Tarian lilin merupakan sejenis kesenian Istana dan
ditarikan pada waktu malam bagi menimbulkan nyalaan lilin tersebut. Ini karena tari lilin memerlukan penarinya giat berlatih agar dapat
mengawal pergerakan dengan lilin yang menyala tanpa kemalangan.
Asal –usul:
Asal usul Tarian Lilin dipercayai berasal dari Sumatera.
Kononnya seorang gadis telah ditinggalkan oleh tunangannya yang pergi berdagang mencari harta. Semasa peninggalan
tunangnya itu gadis telah kehilangan cincin pertunangan. Gadis tersebut
mencari-cari cincin hingga larut malam dengan menggunakan lilin yang diletakkan
pada piring. Gerakan badan yang meliuk, membongkok, mengadah (berdoa)
melahirkan keindahan sehingga peristiwa ini telah melahirkan Tarian Lilin di
kalangan gadis-gadis kampung itu.
Tata Busana:
Tata
busana yang merupakan penunjang, dan penambah keindahan suatu tarian sangat
terlihat dalam tari Lilin sehingga tari ini tampak lebih megah, semegah
kejayaan kerajaan Sriwijaya tempo dulu. Busana yang dipergunakan adalah Pakaian
Gede atau Hiasan Gede (pakaian khas Palembang yang biasanya dipakai untuk
pakaian pengantin wanita di Palembang), Hiasan Gede dipakai oleh penari inti,
sedangkan penari yang lainnya menggunakan Hiasan Dodot atau Selendang Mantri.
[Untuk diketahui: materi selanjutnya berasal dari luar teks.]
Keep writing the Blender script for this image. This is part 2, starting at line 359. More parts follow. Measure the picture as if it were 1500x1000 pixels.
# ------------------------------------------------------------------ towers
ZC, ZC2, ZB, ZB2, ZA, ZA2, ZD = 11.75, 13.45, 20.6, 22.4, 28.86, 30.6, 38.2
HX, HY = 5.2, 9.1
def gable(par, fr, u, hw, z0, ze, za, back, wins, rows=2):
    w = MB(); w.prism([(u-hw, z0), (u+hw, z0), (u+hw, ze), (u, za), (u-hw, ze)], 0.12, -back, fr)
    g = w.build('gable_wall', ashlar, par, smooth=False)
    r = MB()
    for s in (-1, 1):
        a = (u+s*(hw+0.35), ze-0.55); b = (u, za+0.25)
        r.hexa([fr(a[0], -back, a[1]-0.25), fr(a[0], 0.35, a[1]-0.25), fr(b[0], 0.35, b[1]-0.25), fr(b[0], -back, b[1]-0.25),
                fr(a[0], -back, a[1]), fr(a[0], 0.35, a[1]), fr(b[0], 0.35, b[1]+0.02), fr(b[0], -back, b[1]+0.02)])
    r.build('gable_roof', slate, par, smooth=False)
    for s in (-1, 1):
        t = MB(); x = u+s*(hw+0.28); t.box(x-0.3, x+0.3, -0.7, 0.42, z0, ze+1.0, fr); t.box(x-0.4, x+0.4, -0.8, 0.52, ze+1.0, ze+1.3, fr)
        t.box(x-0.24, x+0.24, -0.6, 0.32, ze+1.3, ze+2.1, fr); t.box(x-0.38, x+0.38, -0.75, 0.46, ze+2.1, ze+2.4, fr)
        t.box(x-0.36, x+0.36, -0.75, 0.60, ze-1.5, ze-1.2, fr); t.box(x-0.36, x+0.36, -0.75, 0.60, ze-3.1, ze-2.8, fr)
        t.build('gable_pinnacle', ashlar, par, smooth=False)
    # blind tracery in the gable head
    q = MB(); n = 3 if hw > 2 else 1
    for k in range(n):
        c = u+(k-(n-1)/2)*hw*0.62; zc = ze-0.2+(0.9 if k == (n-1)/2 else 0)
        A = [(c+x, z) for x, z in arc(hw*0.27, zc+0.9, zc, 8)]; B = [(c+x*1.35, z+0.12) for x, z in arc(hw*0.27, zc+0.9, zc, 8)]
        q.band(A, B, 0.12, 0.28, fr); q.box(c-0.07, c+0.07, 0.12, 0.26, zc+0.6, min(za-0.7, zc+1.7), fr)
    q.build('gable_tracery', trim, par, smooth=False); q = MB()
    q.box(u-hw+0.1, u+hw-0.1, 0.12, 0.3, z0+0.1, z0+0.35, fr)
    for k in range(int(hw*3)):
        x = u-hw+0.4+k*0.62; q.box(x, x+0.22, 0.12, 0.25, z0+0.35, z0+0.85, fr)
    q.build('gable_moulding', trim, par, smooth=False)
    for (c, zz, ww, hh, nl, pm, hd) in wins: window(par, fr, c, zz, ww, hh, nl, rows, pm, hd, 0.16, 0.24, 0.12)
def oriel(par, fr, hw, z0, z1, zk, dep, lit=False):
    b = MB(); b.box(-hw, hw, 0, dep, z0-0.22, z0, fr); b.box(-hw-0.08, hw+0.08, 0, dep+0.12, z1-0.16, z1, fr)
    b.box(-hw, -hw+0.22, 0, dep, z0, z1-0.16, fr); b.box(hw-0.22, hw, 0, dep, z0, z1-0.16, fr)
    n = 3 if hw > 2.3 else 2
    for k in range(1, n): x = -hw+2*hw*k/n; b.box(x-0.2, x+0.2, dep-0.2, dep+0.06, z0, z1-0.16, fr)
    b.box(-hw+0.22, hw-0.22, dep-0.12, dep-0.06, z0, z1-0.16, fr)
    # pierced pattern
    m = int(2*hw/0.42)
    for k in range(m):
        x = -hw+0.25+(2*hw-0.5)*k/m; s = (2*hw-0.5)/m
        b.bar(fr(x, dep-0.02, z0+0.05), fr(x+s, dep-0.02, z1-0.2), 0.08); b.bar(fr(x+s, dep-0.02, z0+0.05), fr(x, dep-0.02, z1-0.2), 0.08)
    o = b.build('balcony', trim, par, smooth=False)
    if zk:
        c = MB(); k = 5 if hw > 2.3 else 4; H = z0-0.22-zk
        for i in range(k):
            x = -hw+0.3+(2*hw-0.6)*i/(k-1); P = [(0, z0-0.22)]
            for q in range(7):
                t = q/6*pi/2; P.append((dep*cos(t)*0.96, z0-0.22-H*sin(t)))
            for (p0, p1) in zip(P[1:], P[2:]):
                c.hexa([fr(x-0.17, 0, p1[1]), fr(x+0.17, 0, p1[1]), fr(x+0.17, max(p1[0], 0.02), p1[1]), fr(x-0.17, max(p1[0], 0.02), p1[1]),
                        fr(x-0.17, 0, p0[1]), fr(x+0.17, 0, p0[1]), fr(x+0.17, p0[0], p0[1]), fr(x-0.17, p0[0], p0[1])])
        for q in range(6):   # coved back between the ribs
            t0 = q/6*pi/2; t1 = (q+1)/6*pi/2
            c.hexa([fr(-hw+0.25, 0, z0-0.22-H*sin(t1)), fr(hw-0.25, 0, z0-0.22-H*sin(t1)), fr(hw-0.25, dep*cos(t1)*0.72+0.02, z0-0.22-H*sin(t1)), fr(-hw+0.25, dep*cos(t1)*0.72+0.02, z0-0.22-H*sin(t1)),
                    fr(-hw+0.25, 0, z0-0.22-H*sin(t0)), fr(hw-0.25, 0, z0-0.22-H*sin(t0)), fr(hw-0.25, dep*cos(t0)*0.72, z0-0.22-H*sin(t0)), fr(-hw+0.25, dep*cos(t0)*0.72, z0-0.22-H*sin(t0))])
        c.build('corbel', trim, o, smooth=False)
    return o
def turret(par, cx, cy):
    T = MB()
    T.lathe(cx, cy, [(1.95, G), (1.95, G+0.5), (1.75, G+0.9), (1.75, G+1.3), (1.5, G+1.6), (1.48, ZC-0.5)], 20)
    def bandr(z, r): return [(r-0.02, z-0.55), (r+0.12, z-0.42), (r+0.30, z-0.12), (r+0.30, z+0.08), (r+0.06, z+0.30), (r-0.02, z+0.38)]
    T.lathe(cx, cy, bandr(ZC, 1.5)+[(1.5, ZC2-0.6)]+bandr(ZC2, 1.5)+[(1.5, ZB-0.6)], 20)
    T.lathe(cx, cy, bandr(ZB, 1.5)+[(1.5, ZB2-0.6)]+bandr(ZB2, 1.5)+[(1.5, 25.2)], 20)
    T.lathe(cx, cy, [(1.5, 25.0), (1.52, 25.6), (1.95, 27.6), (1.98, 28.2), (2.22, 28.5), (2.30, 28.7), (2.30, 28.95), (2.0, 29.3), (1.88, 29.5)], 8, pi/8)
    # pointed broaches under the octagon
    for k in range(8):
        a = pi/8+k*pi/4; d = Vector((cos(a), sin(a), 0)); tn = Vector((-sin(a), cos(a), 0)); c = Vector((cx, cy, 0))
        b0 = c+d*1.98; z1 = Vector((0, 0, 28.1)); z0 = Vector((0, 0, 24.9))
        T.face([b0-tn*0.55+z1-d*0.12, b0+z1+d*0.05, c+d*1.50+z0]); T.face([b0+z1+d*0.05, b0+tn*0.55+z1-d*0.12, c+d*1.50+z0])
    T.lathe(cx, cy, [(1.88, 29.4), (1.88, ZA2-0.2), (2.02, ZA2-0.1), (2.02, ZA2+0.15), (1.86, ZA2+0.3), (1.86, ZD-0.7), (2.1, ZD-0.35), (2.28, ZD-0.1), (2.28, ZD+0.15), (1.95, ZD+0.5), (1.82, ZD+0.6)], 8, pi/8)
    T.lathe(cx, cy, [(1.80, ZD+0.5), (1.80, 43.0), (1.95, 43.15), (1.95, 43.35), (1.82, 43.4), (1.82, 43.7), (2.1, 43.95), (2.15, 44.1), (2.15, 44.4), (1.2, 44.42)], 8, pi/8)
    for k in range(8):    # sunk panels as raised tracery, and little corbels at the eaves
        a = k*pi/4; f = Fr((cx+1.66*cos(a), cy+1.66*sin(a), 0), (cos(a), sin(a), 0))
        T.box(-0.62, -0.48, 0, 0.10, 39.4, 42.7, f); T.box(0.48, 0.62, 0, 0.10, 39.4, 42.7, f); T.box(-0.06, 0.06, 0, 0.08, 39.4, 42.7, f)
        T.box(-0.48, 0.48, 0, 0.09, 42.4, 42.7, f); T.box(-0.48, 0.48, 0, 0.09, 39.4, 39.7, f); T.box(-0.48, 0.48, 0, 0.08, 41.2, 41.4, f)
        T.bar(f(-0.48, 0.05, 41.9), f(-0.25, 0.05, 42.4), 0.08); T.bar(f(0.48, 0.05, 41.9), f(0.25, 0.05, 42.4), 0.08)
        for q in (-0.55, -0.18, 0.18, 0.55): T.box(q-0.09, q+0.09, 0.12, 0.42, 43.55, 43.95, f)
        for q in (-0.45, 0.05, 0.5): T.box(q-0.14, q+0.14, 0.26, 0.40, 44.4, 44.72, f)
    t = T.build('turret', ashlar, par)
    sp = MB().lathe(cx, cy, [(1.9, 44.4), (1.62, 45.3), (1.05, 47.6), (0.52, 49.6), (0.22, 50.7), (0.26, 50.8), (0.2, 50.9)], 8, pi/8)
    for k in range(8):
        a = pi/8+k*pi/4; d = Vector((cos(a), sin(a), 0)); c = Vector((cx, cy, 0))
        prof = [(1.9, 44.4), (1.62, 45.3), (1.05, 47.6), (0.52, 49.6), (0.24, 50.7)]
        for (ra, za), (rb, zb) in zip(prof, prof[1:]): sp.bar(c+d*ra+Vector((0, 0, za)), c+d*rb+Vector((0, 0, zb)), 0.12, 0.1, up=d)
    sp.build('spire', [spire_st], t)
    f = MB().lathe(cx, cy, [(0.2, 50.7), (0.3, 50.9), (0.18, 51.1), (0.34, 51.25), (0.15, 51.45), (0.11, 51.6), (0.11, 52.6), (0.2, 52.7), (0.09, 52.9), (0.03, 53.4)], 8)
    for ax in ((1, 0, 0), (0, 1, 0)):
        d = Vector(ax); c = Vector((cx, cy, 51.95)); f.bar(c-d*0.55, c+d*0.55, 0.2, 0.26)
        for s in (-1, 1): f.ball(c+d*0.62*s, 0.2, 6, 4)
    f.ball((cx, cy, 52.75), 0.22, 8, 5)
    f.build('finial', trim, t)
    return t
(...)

Makna kostumnya lebih menekankan kepada kejayaan zaman Hindu Budha pada Zaman
kerajaan Sriwijaya yang kuat dipengaruhi kebudayaan Cina, terutama pada hiasan
kepala, dada, dan tangan.
Gerakan Tari Lilin:
Pada
setiap belah tangan penari membawa lilin yng dinyalakan. Penari akan
menarikan tarian secara berkumpulan dengan memusingkan piring yang mempunyai
lilin yang menyala secara berhati-hati agar piring tersebut sentiasa mendatar,
dan lilin tidak terpadam. Gerakan badan yang meliuk, membongkok, mengadah
(berdoa) melahirkan keindahan
Makna :
Tari
Lilin dapat dipandang sebagai lambang, jika dilihat melalui gerak, pola lantai
tari Lilin , dan kostum mengandung arti simbol-simbol tertentu yang menyimpan
nilai-nilai masa lalu (Primodial) Hindu.